* _Task details_:
Retype only what runs from the beginning of the data through the line with "o = MB(Matrix.Translation((-3.0, -5.0, -.03)));"; please omit the pictures and keep every line exact.

--- start of Collected material ---

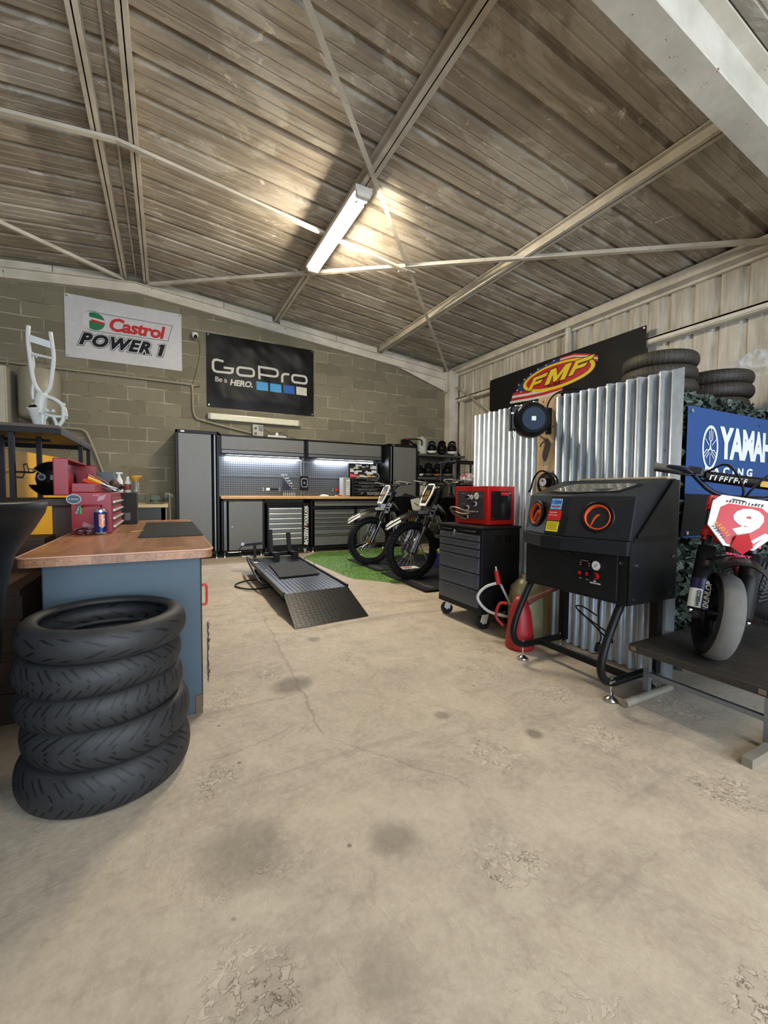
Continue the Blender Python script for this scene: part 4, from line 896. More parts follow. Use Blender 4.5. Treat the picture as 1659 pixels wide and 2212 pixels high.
o = MB().box(3.35, 4.1, 4.72, 4.95, .026, .24).box(3.35, 4.1, 4.70, 4.97, .24, .27, 1).box(3.6, 3.85, 4.715, 4.72, .10, .18, 2)
tag(o.build('storage_crate', [M('151b52', .5), M('8a9a2c', .5), PAPER], None, .015), 'dark blue storage crate with yellow-green lid between the dirt bikes', 'crate')
t = thing('paper_card', 'small white card with a red oval lying on the mat between the bikes', 'card', (3.0, 5.0, .03))
o = MB(Matrix.Translation((-3.0, -5.0, -.03))); o.box(2.80, 3.15, 4.90, 5.06, .024, .028); o.prism(oval(2.97, 4.98, .10, .035), .001, Matrix.Translation((0, 0, .028)), 1); o.build('card', [PAPER, RED], t)

# ================================================================== motorcycle lift
LX = lambda y: .905+(y-3.6)*.028      # left edge drifts with the lift's slight turn
t = thing('motorcycle_lift', 'low black chequer-plate motorcycle lift with ramp in the middle of the floor', 'lift', (1.3, 4.6, 0))
DP = NT('chequer_plate'); sp = DP.n('ShaderNodeSeparateXYZ', {0: DP.obj()})
DPm = DP.out(DP.mix(DP.noise(6), lin('101112'), lin('1f2022')), .32, .5)
def plate(mb, corners, nx, ny, up=Vector((0, 0, 1))):
    A, B, Cc, D = [Vector(p) for p in corners]   # A-B near edge, D-C far edge
    for i in range(nx):
        for j in range(ny):
            u, v = (i+.5)/nx, (j+.5)/ny; p = (A*(1-u)+B*u)*(1-v)+(D*(1-u)+Cc*u)*v
            ex = (B-A).normalized(); ey = (D-A).normalized(); s = 1 if (i+j) % 2 else -1
            q = (ex+ey*s).normalized(); r = ex.cross(ey); k = q.cross(r)
            mb.add([p-q*.015+r*.0005, p+k*.004+r*.0005, p+q*.015+r*.0005, p-k*.004+r*.0005, p+r*.004], [(0, 1, 4), (1, 2, 4), (2, 3, 4), (3, 0, 4)])
A, B = (.905, 3.60, .18), (1.53, 3.66, .18); Cc, D = (1.60, 5.78, .18), (.965, 5.72, .18)
mb = W(t); mb.add([A, B, Cc, D]+[(p[0], p[1], .165) for p in (A, B, Cc, D)], [(0, 1, 2, 3), (7, 6, 5, 4), (0, 4, 5, 1), (1, 5, 6, 2), (2, 6, 7, 3), (3, 7, 4, 0)])
plate(mb, (A, B, Cc, D), 16, 56); mb.build('deck', DPm, t)
mb = W(t); A2, B2 = (.885, 3.17, .006), (1.55, 3.23, .006)
mb.add([A2, B2, B, A]+[(p[0], p[1]+.01, max(0.0, p[2]-.012)) for p in (A2, B2, B, A)], [(0, 1, 2, 3), (7, 6, 5, 4), (0, 4, 5, 1), (1, 5, 6, 2), (2, 6, 7, 3), (3, 7, 4, 0)])
plate(mb, (A2, B2, B, A), 17, 13); mb.build('ramp', DPm, t)
mb = W(t)
for p, q in (((1.53, 3.66), (1.60, 5.78)), ((.905, 3.60), (.965, 5.72))): mb.bar((p[0], p[1], .175), (q[0], q[1], .175), .018, .045)
mb.build('side_rail', SATIN, t)
mb = W(t)
for x in (1.02, 1.45): mb.bar((x, 3.95, .05), (x+.03, 5.6, .05), .05, .06); mb.bar((x, 4.2, .08), (x+.02, 5.2, .15), .03, .03)
for y in (4.0, 5.5): mb.bar((1.0, y, .04), (1.50, y, .04), .05, .05)
mb.build('base_frame', BLACK, t)
mb = W(t); mb.tube([(.95, 5.70, .20), (.90, 5.3, .20), (.88, 4.55, .11), (.92, 4.40, .10), (.98, 4.42, .12)], .014, sub=3); mb.build('foot_lever', SATIN, t)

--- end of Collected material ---

* _The solution_:
Continue the Blender Python script for this scene: part 4, from line 896. More parts follow. Use Blender 4.5. Treat the picture as 1659 pixels wide and 2212 pixels high.
o = MB().box(3.35, 4.1, 4.72, 4.95, .026, .24).box(3.35, 4.1, 4.70, 4.97, .24, .27, 1).box(3.6, 3.85, 4.715, 4.72, .10, .18, 2)
tag(o.build('storage_crate', [M('151b52', .5), M('8a9a2c', .5), PAPER], None, .015), 'dark blue storage crate with yellow-green lid between the dirt bikes', 'crate')
t = thing('paper_card', 'small white card with a red oval lying on the mat between the bikes', 'card', (3.0, 5.0, .03))
o = MB(Matrix.Translation((-3.0, -5.0, -.03))); o.box(2.80, 3.15, 4.90, 5.06, .024, .028); o.prism(oval(2.97, 4.98, .10, .035), .001, Matrix.Translation((0, 0, .028)), 1); o.build('card', [PAPER, RED], t)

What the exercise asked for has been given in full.